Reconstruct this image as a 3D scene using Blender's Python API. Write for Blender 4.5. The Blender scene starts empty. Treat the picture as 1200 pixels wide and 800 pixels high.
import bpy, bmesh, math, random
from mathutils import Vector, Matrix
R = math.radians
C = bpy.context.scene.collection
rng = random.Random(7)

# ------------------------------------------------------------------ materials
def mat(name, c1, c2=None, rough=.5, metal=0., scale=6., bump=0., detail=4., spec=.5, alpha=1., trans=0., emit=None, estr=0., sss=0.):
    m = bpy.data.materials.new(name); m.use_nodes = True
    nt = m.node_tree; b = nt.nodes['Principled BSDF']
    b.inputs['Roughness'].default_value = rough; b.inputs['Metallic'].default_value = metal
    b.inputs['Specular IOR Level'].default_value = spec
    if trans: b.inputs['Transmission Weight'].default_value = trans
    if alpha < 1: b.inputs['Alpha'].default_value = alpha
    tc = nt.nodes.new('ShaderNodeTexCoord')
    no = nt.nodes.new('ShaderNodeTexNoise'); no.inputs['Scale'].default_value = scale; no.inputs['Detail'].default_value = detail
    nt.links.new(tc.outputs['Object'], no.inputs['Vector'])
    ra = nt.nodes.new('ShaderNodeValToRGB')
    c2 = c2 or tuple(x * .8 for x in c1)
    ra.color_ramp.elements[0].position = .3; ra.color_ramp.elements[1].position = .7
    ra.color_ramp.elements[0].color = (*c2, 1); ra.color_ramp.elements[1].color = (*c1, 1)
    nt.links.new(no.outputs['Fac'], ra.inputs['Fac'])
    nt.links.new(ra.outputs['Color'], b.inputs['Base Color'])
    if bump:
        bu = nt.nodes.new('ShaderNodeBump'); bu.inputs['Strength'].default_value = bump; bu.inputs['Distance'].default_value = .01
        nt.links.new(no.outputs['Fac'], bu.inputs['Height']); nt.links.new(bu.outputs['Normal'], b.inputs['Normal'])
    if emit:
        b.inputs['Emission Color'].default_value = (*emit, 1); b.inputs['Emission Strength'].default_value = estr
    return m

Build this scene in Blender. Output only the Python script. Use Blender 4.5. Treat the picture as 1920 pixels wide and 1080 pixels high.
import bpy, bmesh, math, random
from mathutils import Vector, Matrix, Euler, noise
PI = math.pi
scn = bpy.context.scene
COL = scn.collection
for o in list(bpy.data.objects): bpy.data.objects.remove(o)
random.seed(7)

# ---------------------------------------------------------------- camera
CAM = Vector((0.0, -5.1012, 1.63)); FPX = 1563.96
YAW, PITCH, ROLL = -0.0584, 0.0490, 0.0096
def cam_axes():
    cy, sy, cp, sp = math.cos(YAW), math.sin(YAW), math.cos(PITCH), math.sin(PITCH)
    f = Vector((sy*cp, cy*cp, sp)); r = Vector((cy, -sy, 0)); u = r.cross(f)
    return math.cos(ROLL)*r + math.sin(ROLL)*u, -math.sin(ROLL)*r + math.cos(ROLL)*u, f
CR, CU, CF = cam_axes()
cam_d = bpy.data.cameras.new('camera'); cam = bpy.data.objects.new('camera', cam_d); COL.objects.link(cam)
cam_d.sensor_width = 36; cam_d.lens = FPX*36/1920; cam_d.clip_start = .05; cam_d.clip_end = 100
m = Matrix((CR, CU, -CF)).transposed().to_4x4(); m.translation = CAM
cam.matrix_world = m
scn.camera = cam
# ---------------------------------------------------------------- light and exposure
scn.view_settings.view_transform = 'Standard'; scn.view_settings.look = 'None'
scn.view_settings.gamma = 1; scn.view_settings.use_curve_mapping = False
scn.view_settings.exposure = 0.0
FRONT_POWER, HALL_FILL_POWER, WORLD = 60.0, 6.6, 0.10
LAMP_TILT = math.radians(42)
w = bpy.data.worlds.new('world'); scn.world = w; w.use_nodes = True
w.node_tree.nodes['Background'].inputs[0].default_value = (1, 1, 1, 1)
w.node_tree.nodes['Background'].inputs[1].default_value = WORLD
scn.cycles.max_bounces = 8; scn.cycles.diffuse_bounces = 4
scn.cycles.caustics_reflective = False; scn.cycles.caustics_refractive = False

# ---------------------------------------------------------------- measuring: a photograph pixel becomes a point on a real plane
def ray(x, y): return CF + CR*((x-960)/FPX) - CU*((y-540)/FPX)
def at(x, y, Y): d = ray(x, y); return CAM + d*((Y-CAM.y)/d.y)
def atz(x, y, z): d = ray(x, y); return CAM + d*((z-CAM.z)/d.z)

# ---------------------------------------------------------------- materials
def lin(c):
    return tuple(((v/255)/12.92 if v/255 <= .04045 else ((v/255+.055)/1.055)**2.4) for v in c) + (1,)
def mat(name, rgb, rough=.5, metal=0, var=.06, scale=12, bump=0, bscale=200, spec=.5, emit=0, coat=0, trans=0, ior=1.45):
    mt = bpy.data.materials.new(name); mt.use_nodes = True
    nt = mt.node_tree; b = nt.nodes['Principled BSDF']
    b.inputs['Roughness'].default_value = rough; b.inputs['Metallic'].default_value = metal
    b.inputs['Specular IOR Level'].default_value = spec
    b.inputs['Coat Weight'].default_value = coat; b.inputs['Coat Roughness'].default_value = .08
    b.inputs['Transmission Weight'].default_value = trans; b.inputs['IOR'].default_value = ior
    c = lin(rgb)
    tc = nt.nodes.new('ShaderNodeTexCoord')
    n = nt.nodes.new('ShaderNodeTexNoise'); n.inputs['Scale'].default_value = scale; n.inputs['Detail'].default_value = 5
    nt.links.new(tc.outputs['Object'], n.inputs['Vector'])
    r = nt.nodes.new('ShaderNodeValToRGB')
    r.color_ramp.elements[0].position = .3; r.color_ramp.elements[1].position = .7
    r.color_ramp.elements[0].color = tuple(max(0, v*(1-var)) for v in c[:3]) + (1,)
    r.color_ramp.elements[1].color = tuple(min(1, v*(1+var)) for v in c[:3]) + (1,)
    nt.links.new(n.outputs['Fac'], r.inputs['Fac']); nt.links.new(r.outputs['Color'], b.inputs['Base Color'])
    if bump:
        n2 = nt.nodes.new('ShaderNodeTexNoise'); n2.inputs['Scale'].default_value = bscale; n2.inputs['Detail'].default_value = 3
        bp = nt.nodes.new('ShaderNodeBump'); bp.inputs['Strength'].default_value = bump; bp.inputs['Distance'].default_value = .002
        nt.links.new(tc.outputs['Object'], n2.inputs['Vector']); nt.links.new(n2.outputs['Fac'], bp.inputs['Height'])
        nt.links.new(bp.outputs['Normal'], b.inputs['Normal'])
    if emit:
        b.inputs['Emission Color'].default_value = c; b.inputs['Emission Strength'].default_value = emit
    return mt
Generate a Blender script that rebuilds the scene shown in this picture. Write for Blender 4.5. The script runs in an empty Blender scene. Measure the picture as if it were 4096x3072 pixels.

------------------------------

What needs to be done
Each record above should be repeated exactly as it appears.

The completed task
Reconstruct this image as a 3D scene using Blender's Python API. Write for Blender 4.5. The Blender scene starts empty. Treat the picture as 1200 pixels wide and 800 pixels high.
import bpy, bmesh, math, random
from mathutils import Vector, Matrix
R = math.radians
C = bpy.context.scene.collection
rng = random.Random(7)

# ------------------------------------------------------------------ materials
def mat(name, c1, c2=None, rough=.5, metal=0., scale=6., bump=0., detail=4., spec=.5, alpha=1., trans=0., emit=None, estr=0., sss=0.):
    m = bpy.data.materials.new(name); m.use_nodes = True
    nt = m.node_tree; b = nt.nodes['Principled BSDF']
    b.inputs['Roughness'].default_value = rough; b.inputs['Metallic'].default_value = metal
    b.inputs['Specular IOR Level'].default_value = spec
    if trans: b.inputs['Transmission Weight'].default_value = trans
    if alpha < 1: b.inputs['Alpha'].default_value = alpha
    tc = nt.nodes.new('ShaderNodeTexCoord')
    no = nt.nodes.new('ShaderNodeTexNoise'); no.inputs['Scale'].default_value = scale; no.inputs['Detail'].default_value = detail
    nt.links.new(tc.outputs['Object'], no.inputs['Vector'])
    ra = nt.nodes.new('ShaderNodeValToRGB')
    c2 = c2 or tuple(x * .8 for x in c1)
    ra.color_ramp.elements[0].position = .3; ra.color_ramp.elements[1].position = .7
    ra.color_ramp.elements[0].color = (*c2, 1); ra.color_ramp.elements[1].color = (*c1, 1)
    nt.links.new(no.outputs['Fac'], ra.inputs['Fac'])
    nt.links.new(ra.outputs['Color'], b.inputs['Base Color'])
    if bump:
        bu = nt.nodes.new('ShaderNodeBump'); bu.inputs['Strength'].default_value = bump; bu.inputs['Distance'].default_value = .01
        nt.links.new(no.outputs['Fac'], bu.inputs['Height']); nt.links.new(bu.outputs['Normal'], b.inputs['Normal'])
    if emit:
        b.inputs['Emission Color'].default_value = (*emit, 1); b.inputs['Emission Strength'].default_value = estr
    return m

Build this scene in Blender. Output only the Python script. Use Blender 4.5. Treat the picture as 1920 pixels wide and 1080 pixels high.
import bpy, bmesh, math, random
from mathutils import Vector, Matrix, Euler, noise
PI = math.pi
scn = bpy.context.scene
COL = scn.collection
for o in list(bpy.data.objects): bpy.data.objects.remove(o)
random.seed(7)

# ---------------------------------------------------------------- camera
CAM = Vector((0.0, -5.1012, 1.63)); FPX = 1563.96
YAW, PITCH, ROLL = -0.0584, 0.0490, 0.0096
def cam_axes():
    cy, sy, cp, sp = math.cos(YAW), math.sin(YAW), math.cos(PITCH), math.sin(PITCH)
    f = Vector((sy*cp, cy*cp, sp)); r = Vector((cy, -sy, 0)); u = r.cross(f)
    return math.cos(ROLL)*r + math.sin(ROLL)*u, -math.sin(ROLL)*r + math.cos(ROLL)*u, f
CR, CU, CF = cam_axes()
cam_d = bpy.data.cameras.new('camera'); cam = bpy.data.objects.new('camera', cam_d); COL.objects.link(cam)
cam_d.sensor_width = 36; cam_d.lens = FPX*36/1920; cam_d.clip_start = .05; cam_d.clip_end = 100
m = Matrix((CR, CU, -CF)).transposed().to_4x4(); m.translation = CAM
cam.matrix_world = m
scn.camera = cam
# ---------------------------------------------------------------- light and exposure
scn.view_settings.view_transform = 'Standard'; scn.view_settings.look = 'None'
scn.view_settings.gamma = 1; scn.view_settings.use_curve_mapping = False
scn.view_settings.exposure = 0.0
FRONT_POWER, HALL_FILL_POWER, WORLD = 60.0, 6.6, 0.10
LAMP_TILT = math.radians(42)
w = bpy.data.worlds.new('world'); scn.world = w; w.use_nodes = True
w.node_tree.nodes['Background'].inputs[0].default_value = (1, 1, 1, 1)
w.node_tree.nodes['Background'].inputs[1].default_value = WORLD
scn.cycles.max_bounces = 8; scn.cycles.diffuse_bounces = 4
scn.cycles.caustics_reflective = False; scn.cycles.caustics_refractive = False

# ---------------------------------------------------------------- measuring: a photograph pixel becomes a point on a real plane
def ray(x, y): return CF + CR*((x-960)/FPX) - CU*((y-540)/FPX)
def at(x, y, Y): d = ray(x, y); return CAM + d*((Y-CAM.y)/d.y)
def atz(x, y, z): d = ray(x, y); return CAM + d*((z-CAM.z)/d.z)

# ---------------------------------------------------------------- materials
def lin(c):
    return tuple(((v/255)/12.92 if v/255 <= .04045 else ((v/255+.055)/1.055)**2.4) for v in c) + (1,)
def mat(name, rgb, rough=.5, metal=0, var=.06, scale=12, bump=0, bscale=200, spec=.5, emit=0, coat=0, trans=0, ior=1.45):
    mt = bpy.data.materials.new(name); mt.use_nodes = True
    nt = mt.node_tree; b = nt.nodes['Principled BSDF']
    b.inputs['Roughness'].default_value = rough; b.inputs['Metallic'].default_value = metal
    b.inputs['Specular IOR Level'].default_value = spec
    b.inputs['Coat Weight'].default_value = coat; b.inputs['Coat Roughness'].default_value = .08
    b.inputs['Transmission Weight'].default_value = trans; b.inputs['IOR'].default_value = ior
    c = lin(rgb)
    tc = nt.nodes.new('ShaderNodeTexCoord')
    n = nt.nodes.new('ShaderNodeTexNoise'); n.inputs['Scale'].default_value = scale; n.inputs['Detail'].default_value = 5
    nt.links.new(tc.outputs['Object'], n.inputs['Vector'])
    r = nt.nodes.new('ShaderNodeValToRGB')
    r.color_ramp.elements[0].position = .3; r.color_ramp.elements[1].position = .7
    r.color_ramp.elements[0].color = tuple(max(0, v*(1-var)) for v in c[:3]) + (1,)
    r.color_ramp.elements[1].color = tuple(min(1, v*(1+var)) for v in c[:3]) + (1,)
    nt.links.new(n.outputs['Fac'], r.inputs['Fac']); nt.links.new(r.outputs['Color'], b.inputs['Base Color'])
    if bump:
        n2 = nt.nodes.new('ShaderNodeTexNoise'); n2.inputs['Scale'].default_value = bscale; n2.inputs['Detail'].default_value = 3
        bp = nt.nodes.new('ShaderNodeBump'); bp.inputs['Strength'].default_value = bump; bp.inputs['Distance'].default_value = .002
        nt.links.new(tc.outputs['Object'], n2.inputs['Vector']); nt.links.new(n2.outputs['Fac'], bp.inputs['Height'])
        nt.links.new(bp.outputs['Normal'], b.inputs['Normal'])
    if emit:
        b.inputs['Emission Color'].default_value = c; b.inputs['Emission Strength'].default_value = emit
    return mt
Generate a Blender script that rebuilds the scene shown in this picture. Write for Blender 4.5. The script runs in an empty Blender scene. Measure the picture as if it were 4096x3072 pixels.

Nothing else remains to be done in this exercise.